[Scenes as source code]
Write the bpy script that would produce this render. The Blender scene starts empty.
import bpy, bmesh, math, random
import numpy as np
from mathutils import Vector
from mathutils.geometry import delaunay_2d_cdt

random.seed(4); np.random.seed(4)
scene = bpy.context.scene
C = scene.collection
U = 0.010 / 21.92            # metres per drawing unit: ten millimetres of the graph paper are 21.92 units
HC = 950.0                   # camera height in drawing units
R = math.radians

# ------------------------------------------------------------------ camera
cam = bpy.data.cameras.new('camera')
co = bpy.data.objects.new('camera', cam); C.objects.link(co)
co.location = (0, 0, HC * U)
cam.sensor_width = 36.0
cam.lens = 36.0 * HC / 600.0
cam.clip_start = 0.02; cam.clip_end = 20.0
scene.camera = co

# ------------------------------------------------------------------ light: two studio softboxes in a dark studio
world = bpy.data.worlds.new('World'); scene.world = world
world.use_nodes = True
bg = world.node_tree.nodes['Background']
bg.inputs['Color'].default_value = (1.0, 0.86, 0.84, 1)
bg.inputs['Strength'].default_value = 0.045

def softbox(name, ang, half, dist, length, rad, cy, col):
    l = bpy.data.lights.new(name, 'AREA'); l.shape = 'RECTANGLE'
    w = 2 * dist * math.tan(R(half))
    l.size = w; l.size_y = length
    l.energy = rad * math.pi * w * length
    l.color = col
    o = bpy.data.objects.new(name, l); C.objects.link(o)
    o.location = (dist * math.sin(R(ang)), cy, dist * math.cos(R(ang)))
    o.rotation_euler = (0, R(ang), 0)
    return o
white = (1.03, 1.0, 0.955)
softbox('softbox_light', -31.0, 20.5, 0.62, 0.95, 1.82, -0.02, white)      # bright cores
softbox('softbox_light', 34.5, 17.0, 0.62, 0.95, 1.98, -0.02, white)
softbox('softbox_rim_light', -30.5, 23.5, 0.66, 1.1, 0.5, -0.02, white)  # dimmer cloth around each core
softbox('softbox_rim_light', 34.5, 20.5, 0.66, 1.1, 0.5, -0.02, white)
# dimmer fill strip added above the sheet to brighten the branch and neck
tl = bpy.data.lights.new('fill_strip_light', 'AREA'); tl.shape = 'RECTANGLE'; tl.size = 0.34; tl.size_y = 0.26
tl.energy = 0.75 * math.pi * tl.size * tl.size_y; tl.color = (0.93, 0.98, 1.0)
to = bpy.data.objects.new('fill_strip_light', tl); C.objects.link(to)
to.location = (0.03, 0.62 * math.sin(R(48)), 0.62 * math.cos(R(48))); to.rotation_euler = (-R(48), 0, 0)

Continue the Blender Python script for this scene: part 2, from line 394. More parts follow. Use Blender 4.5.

**GOAL**
Set down verbatim only the lines between the start of the data above and the line with "bg.inputs['Strength'].default_value = 0.045", both boundaries included.

**COMPLETED EXERCISE**
Write the bpy script that would produce this render. The Blender scene starts empty.
import bpy, bmesh, math, random
import numpy as np
from mathutils import Vector
from mathutils.geometry import delaunay_2d_cdt

random.seed(4); np.random.seed(4)
scene = bpy.context.scene
C = scene.collection
U = 0.010 / 21.92            # metres per drawing unit: ten millimetres of the graph paper are 21.92 units
HC = 950.0                   # camera height in drawing units
R = math.radians

# ------------------------------------------------------------------ camera
cam = bpy.data.cameras.new('camera')
co = bpy.data.objects.new('camera', cam); C.objects.link(co)
co.location = (0, 0, HC * U)
cam.sensor_width = 36.0
cam.lens = 36.0 * HC / 600.0
cam.clip_start = 0.02; cam.clip_end = 20.0
scene.camera = co

# ------------------------------------------------------------------ light: two studio softboxes in a dark studio
world = bpy.data.worlds.new('World'); scene.world = world
world.use_nodes = True
bg = world.node_tree.nodes['Background']
bg.inputs['Color'].default_value = (1.0, 0.86, 0.84, 1)
bg.inputs['Strength'].default_value = 0.045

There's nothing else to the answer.